Quizá por eso mismo, por haberlo tenido y por tenerlo todo, sabemos bien que nada vale nada. El nuevo rico saca la cartera cada dos por tres y presume del fajo de billetes. Porque solo los tontos, los muy tontos, esos recién llegados a la fiesta acabada, creen que todo puede pagarse con dinero.

Quien conoce el valor de lo que se ha perdido, pero conoce el poso que dejó en la respiración, en esa forma lenta de tocar sin mirar el horizonte, no necesita hacer ostentación, porque el tesoro está dentro del pecho. Eso, para mí, es el ser andaluz. Conscientemente voy dejando fuera el capítulo de las indignaciones, de algunas burlas zafias, porque aquí es donde se nota, verdaderamente, que no ofende quien quiere. Pero es verdad que algunos lugares comunes convendría ir dejándolos atrás, como el asociado a la ética del trabajo. Porque a pocas gentes he visto sacar adelante empresas con más dificultad y mayor entusiasmo, mayor esfuerzo y profesionalidad, que en esta tierra nuestra. Y porque en lo referido al género humano, nada más absurdo que las generalizaciones -y aquí no entra la romanización, que es un hecho histórico-, y de todo hay aquí y allá.

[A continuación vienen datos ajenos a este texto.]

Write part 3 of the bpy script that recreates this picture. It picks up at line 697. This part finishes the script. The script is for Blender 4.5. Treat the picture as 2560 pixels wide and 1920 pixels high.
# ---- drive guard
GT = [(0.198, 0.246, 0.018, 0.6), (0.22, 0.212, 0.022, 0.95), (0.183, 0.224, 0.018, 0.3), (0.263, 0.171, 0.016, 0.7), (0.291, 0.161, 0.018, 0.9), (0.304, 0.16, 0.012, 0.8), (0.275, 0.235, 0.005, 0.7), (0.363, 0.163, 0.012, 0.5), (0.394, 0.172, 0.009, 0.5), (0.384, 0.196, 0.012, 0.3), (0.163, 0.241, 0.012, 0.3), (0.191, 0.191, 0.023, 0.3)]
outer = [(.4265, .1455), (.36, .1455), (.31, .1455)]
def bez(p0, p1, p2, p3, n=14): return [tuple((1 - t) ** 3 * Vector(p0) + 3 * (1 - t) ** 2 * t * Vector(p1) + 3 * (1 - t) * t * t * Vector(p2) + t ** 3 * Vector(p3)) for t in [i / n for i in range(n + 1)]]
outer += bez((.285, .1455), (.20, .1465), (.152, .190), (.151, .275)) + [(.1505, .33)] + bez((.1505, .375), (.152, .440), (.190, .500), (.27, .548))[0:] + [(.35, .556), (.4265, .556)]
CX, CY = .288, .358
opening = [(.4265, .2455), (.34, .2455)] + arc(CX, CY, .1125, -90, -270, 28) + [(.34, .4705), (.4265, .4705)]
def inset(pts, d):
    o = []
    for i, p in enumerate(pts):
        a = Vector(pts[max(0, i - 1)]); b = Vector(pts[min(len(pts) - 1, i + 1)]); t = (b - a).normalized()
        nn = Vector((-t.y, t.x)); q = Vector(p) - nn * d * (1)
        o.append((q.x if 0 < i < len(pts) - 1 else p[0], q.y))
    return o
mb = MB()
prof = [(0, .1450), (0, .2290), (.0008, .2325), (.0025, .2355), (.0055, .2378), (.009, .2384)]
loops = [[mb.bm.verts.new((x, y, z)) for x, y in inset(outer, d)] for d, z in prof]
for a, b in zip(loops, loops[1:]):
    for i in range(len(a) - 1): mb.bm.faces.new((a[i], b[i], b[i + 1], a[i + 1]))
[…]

Pero digamos que aquí todo el mundo se siente andaluz, incluso sin saberlo, en su forma de estar y encontrarse bajo un sol ancestral que nos templa el espíritu.

Quizá, ahora que lo pienso, España es más en mí una construcción política, un proyecto de vida que me resulta práctico, multiplicador en sus matices, aunque la emoción no siempre reme lejos; mientras que Andalucía, para mí, es una construcción sentimental. Y como todo lo sentimental, viene de alguna parte. Porque una cosa es que nadie me haya adoctrinado, y otra muy distinta que no tenga que estar agradecido a las visiones de la tierra que he ido recibiendo a lo largo de años. En ese sentido, recuerdo los hermosos artículos de Antonio Gala sobre Andalucía, que están entre los mejores suyos. Y también ‘Córdoba de los Omeyas’ de Antonio Muñoz Molina, cuya lectura aún siento como un descubrimiento. Hablo de lo que ha sido inaugural, porque después ha habido muchísimas más cosas. Pero lo que sí puedo decir es que todo cuanto ha hecho germinar en mí ese ser andaluz me ha hecho sentirlo siempre como lo más opuesto a una exclusión o a un absurdo hecho diferenciador que marcara el terreno, y siempre lo he vivido como una integración.

Creo en Andalucía: como mirada y pulso, como respiración. Ese estar al sur de las palabras, con la emoción al paso. En el centro del mundo, y sin decirlo.